The model proposed by Fu and co-workers is "environmental" because it takes into account the environment in which the star is formed." The stars develop in an ambient rich of gas, the accretion disk, which thickens and feeds the celestial body. In metal-poor stars formed shortly after the Big Bang, the Lithium which entered during their formation was very quickly burned, after which the stars continued to accrete it from the surrounding space till the surrounding material is blew away by the Extremely ultraviolet photons from the stars. At that point the stars are about to reach their stable state (main sequence). During the following life time, 10-12 Gyr, the surface elements heavier than Hydrogen settle down a bit because of sedimentation. The amount of surface Lithium that remained is what we measure today."
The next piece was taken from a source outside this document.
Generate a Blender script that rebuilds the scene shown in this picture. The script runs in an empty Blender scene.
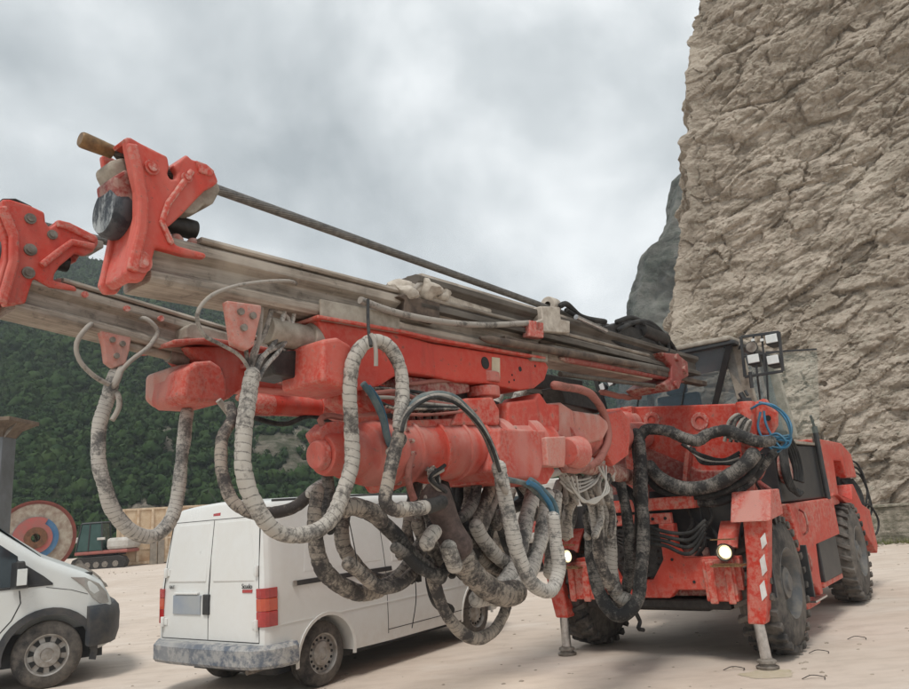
import bpy, bmesh, math, random
import numpy as np
from mathutils import Vector, Matrix, noise
random.seed(7)
R_=math.radians
# ------------------------------------------------------------------ camera
scn=bpy.context.scene
COL=scn.collection
F=713.;CX=454.5;CY=344.5;ROLL=.075;PITCH=R_(13.33);EYE=1.62
fwd=Vector((0,math.cos(PITCH),math.sin(PITCH)));_u=Vector((0,-math.sin(PITCH),math.cos(PITCH)));_r=Vector((1,0,0))
RT=_r*math.cos(ROLL)-_u*math.sin(ROLL); UP=_r*math.sin(ROLL)+_u*math.cos(ROLL); CO=Vector((0,0,EYE))
cam=bpy.data.cameras.new('camera'); co=bpy.data.objects.new('camera',cam); COL.objects.link(co)
cam.sensor_width=36; cam.lens=36*F/909; cam.clip_start=.05; cam.clip_end=3000
M=Matrix.Identity(4)
for i,v in enumerate((RT,UP,-fwd)):
    for j in range(3): M[j][i]=v[j]
M.translation=CO; co.matrix_world=M; scn.camera=co
# ------------------------------------------------------------------ light
w=bpy.data.worlds.new('World'); scn.world=w; w.use_nodes=True
nt=w.node_tree; nt.nodes.clear()
def nd(nt,t,**k):
    n=nt.nodes.new(t)
    for a,b in k.items():
        if a.startswith('i_'): n.inputs[int(a[2:])].default_value=b
        else: setattr(n,a,b)
    return n
SUN_EL,SUN_AZ=R_(62),R_(200)      # azimuth of the sun, clockwise from +Y
sky=nd(nt,'ShaderNodeTexSky',sky_type='NISHITA',sun_disc=False,sun_elevation=SUN_EL,sun_rotation=SUN_AZ)
bg1=nd(nt,'ShaderNodeBackground'); bg1.inputs[1].default_value=.08
nt.links.new(sky.outputs[0],bg1.inputs[0])
tc=nd(nt,'ShaderNodeTexCoord')
mp=nd(nt,'ShaderNodeMapping'); mp.inputs['Scale'].default_value=(1,1,1.1); mp.inputs['Location'].default_value=(.35,.1,.22)
nt.links.new(tc.outputs['Generated'],mp.inputs[0])
n1=nd(nt,'ShaderNodeTexNoise'); n1.inputs['Scale'].default_value=2.9; n1.inputs['Detail'].default_value=8; n1.inputs['Roughness'].default_value=.52; n1.inputs['Distortion'].default_value=.15
nt.links.new(mp.outputs[0],n1.inputs[0])
rp=nd(nt,'ShaderNodeValToRGB'); e=rp.color_ramp.elements
e[0].position=.34; e[0].color=(.355,.39,.405,1); e[1].position=.66; e[1].color=(.83,.855,.86,1)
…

The model has an advantage in that it can be generalized to explain other anomalies. "Take our Sun, for example. The measurements tell us that it contains only one-fiftieth of the lithium that we would expect. How is that possible? It may be the planets' fault," says Fu. "Yes, because while our Sun was forming there was a complication: its planetary system was also forming. At some point the birth of the planets "sucked out" the gas and with the gas also the Lithium, taking it away from our star."

"To test our model definitively, we have to wait for technical advances that are not yet available," adds Fu. "When it will be possible to observe metal-poor stars in the process of formation we will be able to verify the existence of the phase of rapid loss of original Lithium. For now it is out of reach, but observatories like E-ELT (European Extremely Large Telescope, ESO) under construction in Chile, could provide interesting data, but it will be at least another ten years."